As soon as the work was done, we took off. High winds (gusts to 40 mph) were forecast for this afternoon, but we hoped to drive 60 miles west to the Sky City Casino at Acoma Pueblo to cut some mileage off what would be a long drive tomorrow to Homolovi State Park. Though it is nothing special, we were happy to pull off the road and into Sky City RV Park (read our review here) as the weather forecasters had been right. As I write this, dust and tumbleweeds are blowing around, our slide topper awnings are flapping... not a day to be driving a high-profile vehicle.

Wednesday, April 23, 2008


Wow, have we been spoiled by the public campgrounds we have been frequenting recently: Valley of Fires, South Llano River State Park, LBJ Municipal Park, Jim Hogg COE Campground. Here is Albuquerque, we are back in a commercial park - American RV Park (read our review here), the nicest in town, but it feels crowded to me after the huge sites we have enjoyed in our recent travels.
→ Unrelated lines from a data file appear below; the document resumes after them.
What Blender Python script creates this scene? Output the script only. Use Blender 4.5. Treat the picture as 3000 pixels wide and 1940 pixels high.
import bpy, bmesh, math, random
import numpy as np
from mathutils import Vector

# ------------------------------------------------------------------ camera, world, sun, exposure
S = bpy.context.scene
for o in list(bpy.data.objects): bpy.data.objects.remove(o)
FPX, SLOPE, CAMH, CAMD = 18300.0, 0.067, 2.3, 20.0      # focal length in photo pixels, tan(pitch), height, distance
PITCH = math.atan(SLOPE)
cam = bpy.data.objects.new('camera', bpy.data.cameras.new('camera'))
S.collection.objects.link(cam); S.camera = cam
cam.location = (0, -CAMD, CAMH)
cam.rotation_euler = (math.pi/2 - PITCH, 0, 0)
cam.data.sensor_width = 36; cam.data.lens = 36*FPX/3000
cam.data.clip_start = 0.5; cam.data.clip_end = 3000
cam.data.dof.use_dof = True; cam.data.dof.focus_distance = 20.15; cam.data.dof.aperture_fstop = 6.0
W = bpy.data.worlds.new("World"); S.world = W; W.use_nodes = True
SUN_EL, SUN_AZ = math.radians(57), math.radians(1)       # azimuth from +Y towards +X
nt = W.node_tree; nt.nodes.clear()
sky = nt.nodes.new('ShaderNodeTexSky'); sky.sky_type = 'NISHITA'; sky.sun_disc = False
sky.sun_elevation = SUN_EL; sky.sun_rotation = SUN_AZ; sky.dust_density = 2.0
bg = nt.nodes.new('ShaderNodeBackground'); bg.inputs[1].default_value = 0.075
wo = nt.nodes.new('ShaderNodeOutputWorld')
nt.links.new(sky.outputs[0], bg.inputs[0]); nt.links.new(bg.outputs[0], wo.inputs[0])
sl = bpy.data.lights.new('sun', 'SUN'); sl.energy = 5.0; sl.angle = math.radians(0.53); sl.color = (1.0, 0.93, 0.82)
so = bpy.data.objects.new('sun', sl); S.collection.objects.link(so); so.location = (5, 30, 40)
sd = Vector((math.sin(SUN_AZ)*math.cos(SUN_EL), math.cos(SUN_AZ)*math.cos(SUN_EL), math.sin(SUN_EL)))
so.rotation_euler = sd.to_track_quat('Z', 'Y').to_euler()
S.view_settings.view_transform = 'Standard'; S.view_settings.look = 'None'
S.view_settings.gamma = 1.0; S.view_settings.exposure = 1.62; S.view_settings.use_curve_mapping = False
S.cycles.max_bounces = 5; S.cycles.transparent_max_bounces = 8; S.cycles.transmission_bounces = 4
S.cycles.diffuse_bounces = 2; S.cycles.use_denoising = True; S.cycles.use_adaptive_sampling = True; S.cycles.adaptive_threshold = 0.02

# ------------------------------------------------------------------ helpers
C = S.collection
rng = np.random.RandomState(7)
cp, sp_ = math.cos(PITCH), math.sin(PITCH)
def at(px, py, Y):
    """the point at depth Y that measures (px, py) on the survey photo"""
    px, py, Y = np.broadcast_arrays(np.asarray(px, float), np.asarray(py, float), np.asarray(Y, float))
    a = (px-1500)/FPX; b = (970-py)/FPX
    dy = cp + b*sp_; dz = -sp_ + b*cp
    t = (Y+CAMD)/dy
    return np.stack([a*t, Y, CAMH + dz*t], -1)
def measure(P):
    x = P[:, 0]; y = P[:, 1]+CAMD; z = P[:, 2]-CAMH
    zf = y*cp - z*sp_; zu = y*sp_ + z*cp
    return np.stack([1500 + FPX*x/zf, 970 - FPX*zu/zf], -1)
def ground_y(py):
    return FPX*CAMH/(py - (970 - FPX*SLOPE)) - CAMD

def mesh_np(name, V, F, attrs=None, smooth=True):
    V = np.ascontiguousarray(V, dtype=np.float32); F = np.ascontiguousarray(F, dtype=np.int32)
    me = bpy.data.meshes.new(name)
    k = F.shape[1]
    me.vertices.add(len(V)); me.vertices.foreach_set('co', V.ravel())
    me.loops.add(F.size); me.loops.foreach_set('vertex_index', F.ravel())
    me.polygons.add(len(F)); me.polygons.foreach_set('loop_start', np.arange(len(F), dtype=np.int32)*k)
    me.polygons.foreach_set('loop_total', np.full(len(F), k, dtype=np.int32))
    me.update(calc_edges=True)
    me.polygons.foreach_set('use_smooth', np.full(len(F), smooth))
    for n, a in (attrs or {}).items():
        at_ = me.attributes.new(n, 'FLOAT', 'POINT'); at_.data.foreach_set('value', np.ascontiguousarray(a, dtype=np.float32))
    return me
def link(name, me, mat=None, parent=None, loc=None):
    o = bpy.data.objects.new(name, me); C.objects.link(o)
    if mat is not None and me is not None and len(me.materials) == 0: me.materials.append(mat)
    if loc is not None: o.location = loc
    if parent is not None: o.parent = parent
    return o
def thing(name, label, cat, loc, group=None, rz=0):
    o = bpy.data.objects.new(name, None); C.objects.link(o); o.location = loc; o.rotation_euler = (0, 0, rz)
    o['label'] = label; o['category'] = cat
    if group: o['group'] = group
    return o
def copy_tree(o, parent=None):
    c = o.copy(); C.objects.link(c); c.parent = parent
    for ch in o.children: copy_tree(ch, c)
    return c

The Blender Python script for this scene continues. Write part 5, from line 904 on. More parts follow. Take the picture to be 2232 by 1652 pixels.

I think this is our fourth visit to Albuquerque, and I always wonder the same thing: why don't we come here and stay awhile, instead of just passing through? It reminds me a bit of Tucson, a city we like - except the river here (the Rio Grande) has water in it, and the city is much more easily navigated.

Albuquerque has done a great job of preserving its Route 66 roots, and today we spent time exploring the part of the old Route 66 that runs right though the middle of downtown, Central Avenue. The day actually began with some rather boring errands (checked out the route to the Cummins service center for our visit tomorrow, mailed a package at the UPS Store) so, before we could begin our exploratory walk, I wanted lunch. Driving west on Central, I spied just what I was looking for: the Standard Diner.

The entire neighborhood looked recently rennovated, the streetlights hung with banners that said "EDO District": East of DOwntown. Though the Standard Diner looked like a diner from the heydey of Route 66, it is actually housed in an old car dealership - I have learned that "adaptive reuse" is the term for this, rather than rennovation.

Odel okayed my choice of restaurants, so in we went. The interior was less diner and more art deco, with dark walls, huge windows, deco light fixtures. We had a comfortable booth in the big front room and made our selections from the long, interesting menu.

Odel ordered a Crab Cake Po' Boy and a draft beer; I had fish tacos with chile-apple salsa. We both were completely satisified and happy when we stepped back out the door to take a walk down Central. It's great to stumble upon a wonderful restaurant when hunger strikes in an unknown neighborhood!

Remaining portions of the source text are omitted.